══ Dataset content ══
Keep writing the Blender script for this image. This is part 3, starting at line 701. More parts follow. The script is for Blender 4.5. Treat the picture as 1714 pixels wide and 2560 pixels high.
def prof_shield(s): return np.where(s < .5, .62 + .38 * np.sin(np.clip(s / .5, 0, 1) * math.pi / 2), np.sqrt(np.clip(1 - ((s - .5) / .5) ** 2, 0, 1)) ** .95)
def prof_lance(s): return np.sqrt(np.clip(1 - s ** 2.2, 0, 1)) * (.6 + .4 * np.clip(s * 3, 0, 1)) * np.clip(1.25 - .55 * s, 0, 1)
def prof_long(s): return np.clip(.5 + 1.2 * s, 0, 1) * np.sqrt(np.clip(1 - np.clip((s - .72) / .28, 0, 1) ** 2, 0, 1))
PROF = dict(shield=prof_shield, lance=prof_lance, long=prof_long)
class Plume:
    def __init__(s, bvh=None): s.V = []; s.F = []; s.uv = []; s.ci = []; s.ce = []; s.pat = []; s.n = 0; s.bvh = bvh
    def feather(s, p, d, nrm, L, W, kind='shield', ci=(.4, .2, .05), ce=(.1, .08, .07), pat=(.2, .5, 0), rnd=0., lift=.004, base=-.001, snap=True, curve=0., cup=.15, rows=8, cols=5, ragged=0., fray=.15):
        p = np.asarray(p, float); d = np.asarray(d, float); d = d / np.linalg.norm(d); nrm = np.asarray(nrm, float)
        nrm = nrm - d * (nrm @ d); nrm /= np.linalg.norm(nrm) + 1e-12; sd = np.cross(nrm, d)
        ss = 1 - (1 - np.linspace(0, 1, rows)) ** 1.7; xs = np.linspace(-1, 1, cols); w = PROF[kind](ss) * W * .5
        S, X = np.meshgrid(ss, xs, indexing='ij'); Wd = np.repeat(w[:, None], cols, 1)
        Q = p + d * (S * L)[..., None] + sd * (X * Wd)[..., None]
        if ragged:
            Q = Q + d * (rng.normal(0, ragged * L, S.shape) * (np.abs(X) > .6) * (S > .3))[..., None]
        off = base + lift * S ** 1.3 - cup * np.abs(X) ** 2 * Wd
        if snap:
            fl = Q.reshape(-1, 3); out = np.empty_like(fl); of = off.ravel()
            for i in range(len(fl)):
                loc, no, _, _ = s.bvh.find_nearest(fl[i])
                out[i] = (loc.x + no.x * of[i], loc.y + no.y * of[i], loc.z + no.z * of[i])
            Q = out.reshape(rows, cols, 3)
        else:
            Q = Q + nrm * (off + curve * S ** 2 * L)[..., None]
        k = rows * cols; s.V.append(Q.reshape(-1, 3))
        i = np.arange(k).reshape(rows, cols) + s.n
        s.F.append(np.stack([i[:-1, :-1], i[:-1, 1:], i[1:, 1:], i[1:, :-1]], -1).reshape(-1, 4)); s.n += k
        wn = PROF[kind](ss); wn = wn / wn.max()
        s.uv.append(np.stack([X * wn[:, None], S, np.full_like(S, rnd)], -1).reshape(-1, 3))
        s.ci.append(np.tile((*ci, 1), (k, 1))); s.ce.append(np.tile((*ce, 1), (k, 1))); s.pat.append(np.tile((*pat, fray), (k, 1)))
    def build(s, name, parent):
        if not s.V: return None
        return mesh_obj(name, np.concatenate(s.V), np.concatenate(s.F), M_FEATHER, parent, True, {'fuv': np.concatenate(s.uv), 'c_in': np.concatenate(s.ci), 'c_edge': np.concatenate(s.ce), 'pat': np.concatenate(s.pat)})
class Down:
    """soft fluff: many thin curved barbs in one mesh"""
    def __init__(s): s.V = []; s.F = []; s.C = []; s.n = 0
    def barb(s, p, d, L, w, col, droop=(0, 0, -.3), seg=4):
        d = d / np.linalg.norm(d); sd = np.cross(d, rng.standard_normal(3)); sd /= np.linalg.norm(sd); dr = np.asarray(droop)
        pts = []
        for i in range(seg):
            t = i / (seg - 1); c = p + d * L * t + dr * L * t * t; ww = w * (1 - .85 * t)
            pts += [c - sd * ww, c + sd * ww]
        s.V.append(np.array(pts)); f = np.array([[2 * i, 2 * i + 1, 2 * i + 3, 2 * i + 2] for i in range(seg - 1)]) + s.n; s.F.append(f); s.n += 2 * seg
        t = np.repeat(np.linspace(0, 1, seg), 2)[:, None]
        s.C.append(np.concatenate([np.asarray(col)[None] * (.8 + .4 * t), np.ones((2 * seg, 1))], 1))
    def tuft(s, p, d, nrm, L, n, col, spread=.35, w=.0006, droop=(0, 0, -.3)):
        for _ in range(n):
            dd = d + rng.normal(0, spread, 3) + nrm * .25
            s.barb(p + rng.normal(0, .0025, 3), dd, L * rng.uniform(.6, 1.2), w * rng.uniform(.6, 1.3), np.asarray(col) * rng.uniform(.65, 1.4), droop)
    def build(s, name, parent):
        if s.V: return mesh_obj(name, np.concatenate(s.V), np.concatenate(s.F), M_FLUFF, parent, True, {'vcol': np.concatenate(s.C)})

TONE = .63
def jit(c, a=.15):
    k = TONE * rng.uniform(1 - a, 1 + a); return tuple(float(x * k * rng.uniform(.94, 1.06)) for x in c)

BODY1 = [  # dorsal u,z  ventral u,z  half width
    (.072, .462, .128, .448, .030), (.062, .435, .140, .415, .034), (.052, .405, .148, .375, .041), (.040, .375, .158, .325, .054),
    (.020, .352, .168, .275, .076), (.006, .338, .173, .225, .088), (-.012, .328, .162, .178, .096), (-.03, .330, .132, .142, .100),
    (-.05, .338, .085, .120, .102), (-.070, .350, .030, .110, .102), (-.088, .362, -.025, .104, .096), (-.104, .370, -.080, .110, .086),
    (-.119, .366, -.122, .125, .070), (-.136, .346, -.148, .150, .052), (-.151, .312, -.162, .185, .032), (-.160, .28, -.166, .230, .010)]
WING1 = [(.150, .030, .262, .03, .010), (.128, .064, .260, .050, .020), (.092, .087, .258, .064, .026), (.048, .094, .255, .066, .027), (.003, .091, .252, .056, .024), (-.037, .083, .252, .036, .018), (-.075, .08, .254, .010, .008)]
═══
Problem — Each line above must be printed exactly as it appears.

Correct result —
Keep writing the Blender script for this image. This is part 3, starting at line 701. More parts follow. The script is for Blender 4.5. Treat the picture as 1714 pixels wide and 2560 pixels high.
def prof_shield(s): return np.where(s < .5, .62 + .38 * np.sin(np.clip(s / .5, 0, 1) * math.pi / 2), np.sqrt(np.clip(1 - ((s - .5) / .5) ** 2, 0, 1)) ** .95)
def prof_lance(s): return np.sqrt(np.clip(1 - s ** 2.2, 0, 1)) * (.6 + .4 * np.clip(s * 3, 0, 1)) * np.clip(1.25 - .55 * s, 0, 1)
def prof_long(s): return np.clip(.5 + 1.2 * s, 0, 1) * np.sqrt(np.clip(1 - np.clip((s - .72) / .28, 0, 1) ** 2, 0, 1))
PROF = dict(shield=prof_shield, lance=prof_lance, long=prof_long)
class Plume:
    def __init__(s, bvh=None): s.V = []; s.F = []; s.uv = []; s.ci = []; s.ce = []; s.pat = []; s.n = 0; s.bvh = bvh
    def feather(s, p, d, nrm, L, W, kind='shield', ci=(.4, .2, .05), ce=(.1, .08, .07), pat=(.2, .5, 0), rnd=0., lift=.004, base=-.001, snap=True, curve=0., cup=.15, rows=8, cols=5, ragged=0., fray=.15):
        p = np.asarray(p, float); d = np.asarray(d, float); d = d / np.linalg.norm(d); nrm = np.asarray(nrm, float)
        nrm = nrm - d * (nrm @ d); nrm /= np.linalg.norm(nrm) + 1e-12; sd = np.cross(nrm, d)
        ss = 1 - (1 - np.linspace(0, 1, rows)) ** 1.7; xs = np.linspace(-1, 1, cols); w = PROF[kind](ss) * W * .5
        S, X = np.meshgrid(ss, xs, indexing='ij'); Wd = np.repeat(w[:, None], cols, 1)
        Q = p + d * (S * L)[..., None] + sd * (X * Wd)[..., None]
        if ragged:
            Q = Q + d * (rng.normal(0, ragged * L, S.shape) * (np.abs(X) > .6) * (S > .3))[..., None]
        off = base + lift * S ** 1.3 - cup * np.abs(X) ** 2 * Wd
        if snap:
            fl = Q.reshape(-1, 3); out = np.empty_like(fl); of = off.ravel()
            for i in range(len(fl)):
                loc, no, _, _ = s.bvh.find_nearest(fl[i])
                out[i] = (loc.x + no.x * of[i], loc.y + no.y * of[i], loc.z + no.z * of[i])
            Q = out.reshape(rows, cols, 3)
        else:
            Q = Q + nrm * (off + curve * S ** 2 * L)[..., None]
        k = rows * cols; s.V.append(Q.reshape(-1, 3))
        i = np.arange(k).reshape(rows, cols) + s.n
        s.F.append(np.stack([i[:-1, :-1], i[:-1, 1:], i[1:, 1:], i[1:, :-1]], -1).reshape(-1, 4)); s.n += k
        wn = PROF[kind](ss); wn = wn / wn.max()
        s.uv.append(np.stack([X * wn[:, None], S, np.full_like(S, rnd)], -1).reshape(-1, 3))
        s.ci.append(np.tile((*ci, 1), (k, 1))); s.ce.append(np.tile((*ce, 1), (k, 1))); s.pat.append(np.tile((*pat, fray), (k, 1)))
    def build(s, name, parent):
        if not s.V: return None
        return mesh_obj(name, np.concatenate(s.V), np.concatenate(s.F), M_FEATHER, parent, True, {'fuv': np.concatenate(s.uv), 'c_in': np.concatenate(s.ci), 'c_edge': np.concatenate(s.ce), 'pat': np.concatenate(s.pat)})
class Down:
    """soft fluff: many thin curved barbs in one mesh"""
    def __init__(s): s.V = []; s.F = []; s.C = []; s.n = 0
    def barb(s, p, d, L, w, col, droop=(0, 0, -.3), seg=4):
        d = d / np.linalg.norm(d); sd = np.cross(d, rng.standard_normal(3)); sd /= np.linalg.norm(sd); dr = np.asarray(droop)
        pts = []
        for i in range(seg):
            t = i / (seg - 1); c = p + d * L * t + dr * L * t * t; ww = w * (1 - .85 * t)
            pts += [c - sd * ww, c + sd * ww]
        s.V.append(np.array(pts)); f = np.array([[2 * i, 2 * i + 1, 2 * i + 3, 2 * i + 2] for i in range(seg - 1)]) + s.n; s.F.append(f); s.n += 2 * seg
        t = np.repeat(np.linspace(0, 1, seg), 2)[:, None]
        s.C.append(np.concatenate([np.asarray(col)[None] * (.8 + .4 * t), np.ones((2 * seg, 1))], 1))
    def tuft(s, p, d, nrm, L, n, col, spread=.35, w=.0006, droop=(0, 0, -.3)):
        for _ in range(n):
            dd = d + rng.normal(0, spread, 3) + nrm * .25
            s.barb(p + rng.normal(0, .0025, 3), dd, L * rng.uniform(.6, 1.2), w * rng.uniform(.6, 1.3), np.asarray(col) * rng.uniform(.65, 1.4), droop)
    def build(s, name, parent):
        if s.V: return mesh_obj(name, np.concatenate(s.V), np.concatenate(s.F), M_FLUFF, parent, True, {'vcol': np.concatenate(s.C)})

TONE = .63
def jit(c, a=.15):
    k = TONE * rng.uniform(1 - a, 1 + a); return tuple(float(x * k * rng.uniform(.94, 1.06)) for x in c)

BODY1 = [  # dorsal u,z  ventral u,z  half width
    (.072, .462, .128, .448, .030), (.062, .435, .140, .415, .034), (.052, .405, .148, .375, .041), (.040, .375, .158, .325, .054),
    (.020, .352, .168, .275, .076), (.006, .338, .173, .225, .088), (-.012, .328, .162, .178, .096), (-.03, .330, .132, .142, .100),
    (-.05, .338, .085, .120, .102), (-.070, .350, .030, .110, .102), (-.088, .362, -.025, .104, .096), (-.104, .370, -.080, .110, .086),
    (-.119, .366, -.122, .125, .070), (-.136, .346, -.148, .150, .052), (-.151, .312, -.162, .185, .032), (-.160, .28, -.166, .230, .010)]
WING1 = [(.150, .030, .262, .03, .010), (.128, .064, .260, .050, .020), (.092, .087, .258, .064, .026), (.048, .094, .255, .066, .027), (.003, .091, .252, .056, .024), (-.037, .083, .252, .036, .018), (-.075, .08, .254, .010, .008)]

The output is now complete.